— Start RECORDED DATA —
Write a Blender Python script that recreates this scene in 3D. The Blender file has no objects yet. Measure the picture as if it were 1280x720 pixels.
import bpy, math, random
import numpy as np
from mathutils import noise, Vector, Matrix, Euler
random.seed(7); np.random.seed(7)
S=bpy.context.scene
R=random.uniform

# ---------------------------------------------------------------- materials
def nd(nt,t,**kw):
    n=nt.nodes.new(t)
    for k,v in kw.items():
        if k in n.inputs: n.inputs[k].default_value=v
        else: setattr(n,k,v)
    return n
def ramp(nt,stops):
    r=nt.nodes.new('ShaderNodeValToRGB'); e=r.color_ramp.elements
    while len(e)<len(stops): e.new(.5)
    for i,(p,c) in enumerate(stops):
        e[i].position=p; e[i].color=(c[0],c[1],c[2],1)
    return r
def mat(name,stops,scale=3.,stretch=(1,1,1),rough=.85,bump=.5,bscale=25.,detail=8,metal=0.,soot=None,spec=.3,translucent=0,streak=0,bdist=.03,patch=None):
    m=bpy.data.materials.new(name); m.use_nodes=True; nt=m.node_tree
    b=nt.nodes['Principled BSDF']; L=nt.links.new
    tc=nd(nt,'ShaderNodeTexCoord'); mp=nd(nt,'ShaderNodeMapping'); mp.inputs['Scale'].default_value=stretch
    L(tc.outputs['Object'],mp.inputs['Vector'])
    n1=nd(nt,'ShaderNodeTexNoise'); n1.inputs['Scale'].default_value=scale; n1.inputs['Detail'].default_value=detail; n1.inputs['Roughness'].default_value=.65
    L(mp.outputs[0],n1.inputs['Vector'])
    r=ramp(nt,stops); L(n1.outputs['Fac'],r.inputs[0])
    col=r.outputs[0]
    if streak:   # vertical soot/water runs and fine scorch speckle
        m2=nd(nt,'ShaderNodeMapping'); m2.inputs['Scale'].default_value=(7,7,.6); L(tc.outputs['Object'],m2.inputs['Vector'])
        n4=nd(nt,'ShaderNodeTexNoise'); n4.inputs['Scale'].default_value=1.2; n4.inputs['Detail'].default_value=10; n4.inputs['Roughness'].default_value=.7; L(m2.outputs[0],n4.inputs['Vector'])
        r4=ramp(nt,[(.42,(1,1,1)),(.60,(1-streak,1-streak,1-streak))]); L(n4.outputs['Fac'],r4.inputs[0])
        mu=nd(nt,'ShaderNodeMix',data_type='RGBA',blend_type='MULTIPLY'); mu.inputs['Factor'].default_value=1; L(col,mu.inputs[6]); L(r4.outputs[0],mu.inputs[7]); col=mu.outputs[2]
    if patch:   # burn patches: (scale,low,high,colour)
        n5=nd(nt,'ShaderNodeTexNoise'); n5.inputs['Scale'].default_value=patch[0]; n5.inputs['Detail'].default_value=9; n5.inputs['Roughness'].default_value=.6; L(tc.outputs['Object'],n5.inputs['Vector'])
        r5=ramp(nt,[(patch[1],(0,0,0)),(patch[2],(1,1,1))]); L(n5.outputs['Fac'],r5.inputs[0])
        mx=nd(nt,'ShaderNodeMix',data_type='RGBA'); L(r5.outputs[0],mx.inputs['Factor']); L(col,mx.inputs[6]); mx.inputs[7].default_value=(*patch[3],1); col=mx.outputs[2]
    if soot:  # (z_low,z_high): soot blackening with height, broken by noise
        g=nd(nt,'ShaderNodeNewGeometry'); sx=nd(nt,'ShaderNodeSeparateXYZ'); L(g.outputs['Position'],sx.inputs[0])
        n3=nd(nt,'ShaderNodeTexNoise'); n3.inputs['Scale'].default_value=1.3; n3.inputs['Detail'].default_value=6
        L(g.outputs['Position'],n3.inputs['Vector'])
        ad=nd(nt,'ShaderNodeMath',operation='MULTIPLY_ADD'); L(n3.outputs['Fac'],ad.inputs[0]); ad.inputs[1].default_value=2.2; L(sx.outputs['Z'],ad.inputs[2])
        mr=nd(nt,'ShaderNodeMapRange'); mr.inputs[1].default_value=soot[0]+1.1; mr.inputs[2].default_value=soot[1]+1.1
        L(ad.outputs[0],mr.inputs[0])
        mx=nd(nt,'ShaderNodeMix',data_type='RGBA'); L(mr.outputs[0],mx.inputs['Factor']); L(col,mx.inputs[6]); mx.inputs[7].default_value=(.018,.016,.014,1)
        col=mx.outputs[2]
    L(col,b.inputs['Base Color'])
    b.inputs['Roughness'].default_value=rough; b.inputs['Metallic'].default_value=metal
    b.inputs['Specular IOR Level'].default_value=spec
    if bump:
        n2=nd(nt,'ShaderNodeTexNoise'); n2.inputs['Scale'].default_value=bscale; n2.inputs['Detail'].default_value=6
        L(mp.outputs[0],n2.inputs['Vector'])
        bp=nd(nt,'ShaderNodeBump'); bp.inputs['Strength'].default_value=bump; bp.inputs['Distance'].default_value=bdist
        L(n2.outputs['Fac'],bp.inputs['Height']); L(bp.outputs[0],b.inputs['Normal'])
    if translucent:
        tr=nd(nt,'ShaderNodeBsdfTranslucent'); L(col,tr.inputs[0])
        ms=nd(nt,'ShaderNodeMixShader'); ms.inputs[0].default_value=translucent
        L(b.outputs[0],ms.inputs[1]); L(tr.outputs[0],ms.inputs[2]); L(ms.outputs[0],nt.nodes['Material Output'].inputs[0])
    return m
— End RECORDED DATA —
> _INSTRUCTION_
Extract all lines as given.

> _TASK SOLUTION_
Write a Blender Python script that recreates this scene in 3D. The Blender file has no objects yet. Measure the picture as if it were 1280x720 pixels.
import bpy, math, random
import numpy as np
from mathutils import noise, Vector, Matrix, Euler
random.seed(7); np.random.seed(7)
S=bpy.context.scene
R=random.uniform

# ---------------------------------------------------------------- materials
def nd(nt,t,**kw):
    n=nt.nodes.new(t)
    for k,v in kw.items():
        if k in n.inputs: n.inputs[k].default_value=v
        else: setattr(n,k,v)
    return n
def ramp(nt,stops):
    r=nt.nodes.new('ShaderNodeValToRGB'); e=r.color_ramp.elements
    while len(e)<len(stops): e.new(.5)
    for i,(p,c) in enumerate(stops):
        e[i].position=p; e[i].color=(c[0],c[1],c[2],1)
    return r
def mat(name,stops,scale=3.,stretch=(1,1,1),rough=.85,bump=.5,bscale=25.,detail=8,metal=0.,soot=None,spec=.3,translucent=0,streak=0,bdist=.03,patch=None):
    m=bpy.data.materials.new(name); m.use_nodes=True; nt=m.node_tree
    b=nt.nodes['Principled BSDF']; L=nt.links.new
    tc=nd(nt,'ShaderNodeTexCoord'); mp=nd(nt,'ShaderNodeMapping'); mp.inputs['Scale'].default_value=stretch
    L(tc.outputs['Object'],mp.inputs['Vector'])
    n1=nd(nt,'ShaderNodeTexNoise'); n1.inputs['Scale'].default_value=scale; n1.inputs['Detail'].default_value=detail; n1.inputs['Roughness'].default_value=.65
    L(mp.outputs[0],n1.inputs['Vector'])
    r=ramp(nt,stops); L(n1.outputs['Fac'],r.inputs[0])
    col=r.outputs[0]
    if streak:   # vertical soot/water runs and fine scorch speckle
        m2=nd(nt,'ShaderNodeMapping'); m2.inputs['Scale'].default_value=(7,7,.6); L(tc.outputs['Object'],m2.inputs['Vector'])
        n4=nd(nt,'ShaderNodeTexNoise'); n4.inputs['Scale'].default_value=1.2; n4.inputs['Detail'].default_value=10; n4.inputs['Roughness'].default_value=.7; L(m2.outputs[0],n4.inputs['Vector'])
        r4=ramp(nt,[(.42,(1,1,1)),(.60,(1-streak,1-streak,1-streak))]); L(n4.outputs['Fac'],r4.inputs[0])
        mu=nd(nt,'ShaderNodeMix',data_type='RGBA',blend_type='MULTIPLY'); mu.inputs['Factor'].default_value=1; L(col,mu.inputs[6]); L(r4.outputs[0],mu.inputs[7]); col=mu.outputs[2]
    if patch:   # burn patches: (scale,low,high,colour)
        n5=nd(nt,'ShaderNodeTexNoise'); n5.inputs['Scale'].default_value=patch[0]; n5.inputs['Detail'].default_value=9; n5.inputs['Roughness'].default_value=.6; L(tc.outputs['Object'],n5.inputs['Vector'])
        r5=ramp(nt,[(patch[1],(0,0,0)),(patch[2],(1,1,1))]); L(n5.outputs['Fac'],r5.inputs[0])
        mx=nd(nt,'ShaderNodeMix',data_type='RGBA'); L(r5.outputs[0],mx.inputs['Factor']); L(col,mx.inputs[6]); mx.inputs[7].default_value=(*patch[3],1); col=mx.outputs[2]
    if soot:  # (z_low,z_high): soot blackening with height, broken by noise
        g=nd(nt,'ShaderNodeNewGeometry'); sx=nd(nt,'ShaderNodeSeparateXYZ'); L(g.outputs['Position'],sx.inputs[0])
        n3=nd(nt,'ShaderNodeTexNoise'); n3.inputs['Scale'].default_value=1.3; n3.inputs['Detail'].default_value=6
        L(g.outputs['Position'],n3.inputs['Vector'])
        ad=nd(nt,'ShaderNodeMath',operation='MULTIPLY_ADD'); L(n3.outputs['Fac'],ad.inputs[0]); ad.inputs[1].default_value=2.2; L(sx.outputs['Z'],ad.inputs[2])
        mr=nd(nt,'ShaderNodeMapRange'); mr.inputs[1].default_value=soot[0]+1.1; mr.inputs[2].default_value=soot[1]+1.1
        L(ad.outputs[0],mr.inputs[0])
        mx=nd(nt,'ShaderNodeMix',data_type='RGBA'); L(mr.outputs[0],mx.inputs['Factor']); L(col,mx.inputs[6]); mx.inputs[7].default_value=(.018,.016,.014,1)
        col=mx.outputs[2]
    L(col,b.inputs['Base Color'])
    b.inputs['Roughness'].default_value=rough; b.inputs['Metallic'].default_value=metal
    b.inputs['Specular IOR Level'].default_value=spec
    if bump:
        n2=nd(nt,'ShaderNodeTexNoise'); n2.inputs['Scale'].default_value=bscale; n2.inputs['Detail'].default_value=6
        L(mp.outputs[0],n2.inputs['Vector'])
        bp=nd(nt,'ShaderNodeBump'); bp.inputs['Strength'].default_value=bump; bp.inputs['Distance'].default_value=bdist
        L(n2.outputs['Fac'],bp.inputs['Height']); L(bp.outputs[0],b.inputs['Normal'])
    if translucent:
        tr=nd(nt,'ShaderNodeBsdfTranslucent'); L(col,tr.inputs[0])
        ms=nd(nt,'ShaderNodeMixShader'); ms.inputs[0].default_value=translucent
        L(b.outputs[0],ms.inputs[1]); L(tr.outputs[0],ms.inputs[2]); L(ms.outputs[0],nt.nodes['Material Output'].inputs[0])
    return m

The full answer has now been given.